Take a treasure hunt in the city

Letterboxing is great scavenger hunt


 
 

Kathy Woods

 

Everyone loves to find treasure, whether it is a bit of sea glass on the beach or an Ann Taylor sweater from the Goodwill rack. Letterboxing, a new trend in treasure hunts, lets families follow a trail of clues to discover hidden gems throughout the city and suburbs.

Getting started is easy. All that is required is the purchase of a stamp, ink pad, pen and log book. It is also nice to have a compass, as some of the clues use directional bearings. Next, download clues from one of the websites (atlasquest.org or letterboxing.org) and start boxing.

The person who finds a box stamps the log book inside with their personal stamp, and then stamps their own log book with the stamp from the box. A pen is used to record the date and sign your trail name. Part of the fun of letterboxing is coming up with your own unique nom de plume with which you sign in. You may find yourself in the company of Waltzing Pigs, Atomic Beans, Chicken and Stars, Frog Man or Fly Girl.

Typical hiding places for letterboxes can include forest preserves, parks and cemeteries. Occasionally they are even planted in a public business, where access to the box is obtained by repeating a code word to an employee, such as the one I found in a local ice cream parlor.

"I would like an extra large eggplant avocado trough please," I said to the woman at the counter, repeating the secret words.

With a smile the waitress reached under the counter and brought out a square plastic box.

"Sure thing.
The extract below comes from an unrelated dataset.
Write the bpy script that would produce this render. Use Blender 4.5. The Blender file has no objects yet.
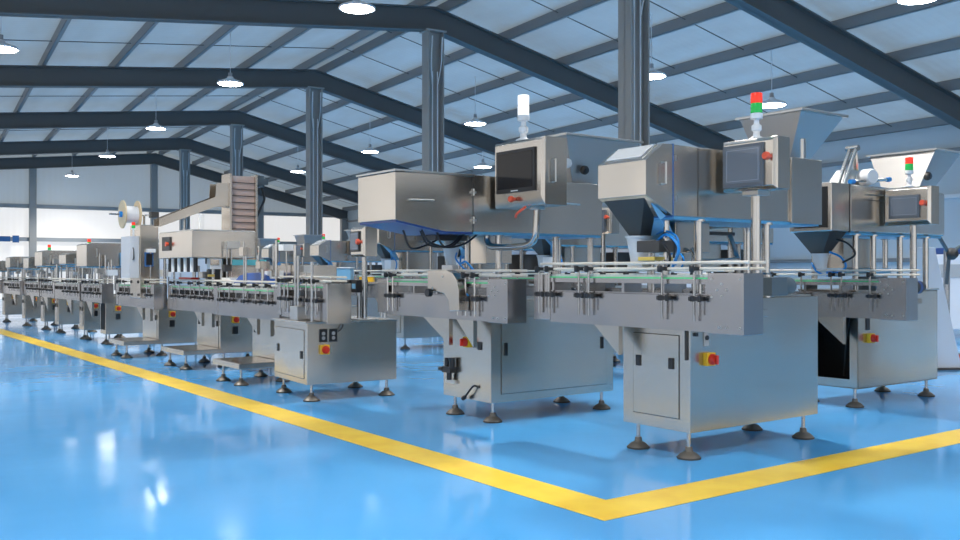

Here ya go."

Relieved, I sat down at a table and stamped in before considering the ice cream flavors on the menu.

A pre-made stamp is fine for beginners, though most serious letterboxers create and carve their own one-of-a-kind stamp. The Speedball Speedy-Carve Basic Stamp Making Kit from Amazon includes detailed instructions and all the materials needed for a first attempt.